New York Times | March 8, 2010:

It is impossible for a thinking person who embraces the values of the Bill of Rights not to agree with the views expressed in this editorial. Lawyers must be free — even encouraged — to take up the cause of deeply unpopular defendants. Anything else would equate to government-sanctioned lynching.

And yet there is a troubling problem related to this one on which the editorial is unfortunately silent: the abhorrent abuse of similar protections by John Yoo et. al. in their production of the infamous ‘torture memos’ for their “clients” (one of whom was, not coincidentally, Ms. Cheney’s father).  In that case, White House lawyers were able to utilize the very same so-called “ethics”, to prostitute both their profession and the Constitution at the direction of the occupants of the Executive branch at the time.  ironically, in final determination of the propriety of their behavior (made by their co-professionals) was that they had done no wrong for the simple and elegant reason that nobody had ever bothered to enact a rule that authoring a legal opinion on demand and with obvious contempt for the governing laws is actually “unethical.”

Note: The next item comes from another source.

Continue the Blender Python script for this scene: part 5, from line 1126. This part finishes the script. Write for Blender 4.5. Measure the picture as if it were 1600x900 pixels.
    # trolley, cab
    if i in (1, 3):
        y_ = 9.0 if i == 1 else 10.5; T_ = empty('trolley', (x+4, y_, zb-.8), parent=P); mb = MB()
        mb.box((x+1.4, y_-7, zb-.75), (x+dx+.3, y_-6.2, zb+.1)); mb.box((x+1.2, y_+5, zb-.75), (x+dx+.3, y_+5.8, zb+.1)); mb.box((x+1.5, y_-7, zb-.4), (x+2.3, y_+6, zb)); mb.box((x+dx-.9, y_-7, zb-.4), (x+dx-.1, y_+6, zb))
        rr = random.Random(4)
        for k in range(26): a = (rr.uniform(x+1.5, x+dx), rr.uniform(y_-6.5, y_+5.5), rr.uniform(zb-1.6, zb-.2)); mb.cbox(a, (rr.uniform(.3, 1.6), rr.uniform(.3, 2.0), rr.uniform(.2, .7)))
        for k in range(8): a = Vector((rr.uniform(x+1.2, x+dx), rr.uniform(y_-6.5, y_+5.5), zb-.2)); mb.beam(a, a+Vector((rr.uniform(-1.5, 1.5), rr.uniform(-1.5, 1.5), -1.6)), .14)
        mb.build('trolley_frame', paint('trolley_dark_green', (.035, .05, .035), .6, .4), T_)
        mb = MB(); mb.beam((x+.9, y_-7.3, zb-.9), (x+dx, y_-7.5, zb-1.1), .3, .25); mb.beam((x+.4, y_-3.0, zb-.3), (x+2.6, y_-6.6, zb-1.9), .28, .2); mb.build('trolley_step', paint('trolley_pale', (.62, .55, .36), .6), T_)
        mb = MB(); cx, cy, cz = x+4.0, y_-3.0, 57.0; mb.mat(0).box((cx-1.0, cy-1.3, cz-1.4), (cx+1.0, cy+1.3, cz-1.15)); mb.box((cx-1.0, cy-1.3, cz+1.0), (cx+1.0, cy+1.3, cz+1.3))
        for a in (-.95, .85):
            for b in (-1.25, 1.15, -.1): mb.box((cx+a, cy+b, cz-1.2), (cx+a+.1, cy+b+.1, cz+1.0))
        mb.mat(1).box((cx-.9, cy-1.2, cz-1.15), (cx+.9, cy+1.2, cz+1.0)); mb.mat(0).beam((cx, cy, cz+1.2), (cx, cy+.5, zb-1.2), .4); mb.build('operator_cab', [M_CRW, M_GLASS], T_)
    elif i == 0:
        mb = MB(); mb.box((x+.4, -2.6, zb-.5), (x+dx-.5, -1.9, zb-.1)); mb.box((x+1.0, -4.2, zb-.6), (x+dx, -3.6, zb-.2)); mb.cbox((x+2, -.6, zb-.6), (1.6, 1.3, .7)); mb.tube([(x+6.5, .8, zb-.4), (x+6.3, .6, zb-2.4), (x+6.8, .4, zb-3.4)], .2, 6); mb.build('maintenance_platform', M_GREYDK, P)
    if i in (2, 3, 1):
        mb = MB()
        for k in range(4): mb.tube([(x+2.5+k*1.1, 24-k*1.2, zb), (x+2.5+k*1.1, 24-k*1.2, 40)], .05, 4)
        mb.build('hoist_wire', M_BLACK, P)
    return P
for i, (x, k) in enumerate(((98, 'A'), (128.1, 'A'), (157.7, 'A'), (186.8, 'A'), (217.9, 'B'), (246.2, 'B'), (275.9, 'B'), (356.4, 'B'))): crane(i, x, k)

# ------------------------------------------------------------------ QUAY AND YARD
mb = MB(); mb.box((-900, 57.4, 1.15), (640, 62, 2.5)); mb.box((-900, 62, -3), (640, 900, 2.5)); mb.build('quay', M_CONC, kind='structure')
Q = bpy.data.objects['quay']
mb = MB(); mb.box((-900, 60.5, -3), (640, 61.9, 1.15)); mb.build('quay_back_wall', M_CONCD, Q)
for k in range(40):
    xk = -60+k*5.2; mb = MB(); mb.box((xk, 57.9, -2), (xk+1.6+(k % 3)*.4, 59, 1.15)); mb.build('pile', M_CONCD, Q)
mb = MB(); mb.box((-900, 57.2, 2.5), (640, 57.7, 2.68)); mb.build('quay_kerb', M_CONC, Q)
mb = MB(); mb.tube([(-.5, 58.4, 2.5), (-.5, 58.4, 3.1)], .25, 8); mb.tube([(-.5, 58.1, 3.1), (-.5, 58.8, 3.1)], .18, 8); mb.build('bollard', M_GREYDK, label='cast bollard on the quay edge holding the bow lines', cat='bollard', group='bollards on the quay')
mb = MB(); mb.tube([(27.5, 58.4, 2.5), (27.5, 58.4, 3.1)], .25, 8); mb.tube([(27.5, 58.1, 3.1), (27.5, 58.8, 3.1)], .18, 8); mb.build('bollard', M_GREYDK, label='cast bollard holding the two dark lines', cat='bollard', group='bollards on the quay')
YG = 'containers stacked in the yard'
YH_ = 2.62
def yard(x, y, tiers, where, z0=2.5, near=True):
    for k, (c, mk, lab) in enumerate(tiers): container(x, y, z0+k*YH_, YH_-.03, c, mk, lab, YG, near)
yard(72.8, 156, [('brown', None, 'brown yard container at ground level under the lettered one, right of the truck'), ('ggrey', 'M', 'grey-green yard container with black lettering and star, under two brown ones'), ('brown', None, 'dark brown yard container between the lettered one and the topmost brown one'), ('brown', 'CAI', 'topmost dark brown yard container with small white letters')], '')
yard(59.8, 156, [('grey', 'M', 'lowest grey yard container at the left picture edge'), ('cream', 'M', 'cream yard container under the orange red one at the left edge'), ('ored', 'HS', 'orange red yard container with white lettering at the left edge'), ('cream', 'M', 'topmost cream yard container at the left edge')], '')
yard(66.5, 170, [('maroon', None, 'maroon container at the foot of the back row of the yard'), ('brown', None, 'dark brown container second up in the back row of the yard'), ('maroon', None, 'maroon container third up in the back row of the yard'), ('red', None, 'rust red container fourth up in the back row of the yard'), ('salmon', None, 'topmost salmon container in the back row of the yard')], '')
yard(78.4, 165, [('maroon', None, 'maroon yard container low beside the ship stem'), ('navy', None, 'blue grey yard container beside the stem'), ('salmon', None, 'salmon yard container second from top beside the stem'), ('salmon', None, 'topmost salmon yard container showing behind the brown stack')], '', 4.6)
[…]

And so we find ourselves in the immensely uncomfortable position of using the same body of rules to protect both ardent constitutional heroes and those who committed grievous offenses to the Bill of Rights and the laws passed by its duly-authorized legislative branch. Until the legal profession acts to resolve that clear affront to ethical hygiene, we’re all at risk of being hamstrung by clever, determined sophists such as those who infest the Cheney/Kristol cabal.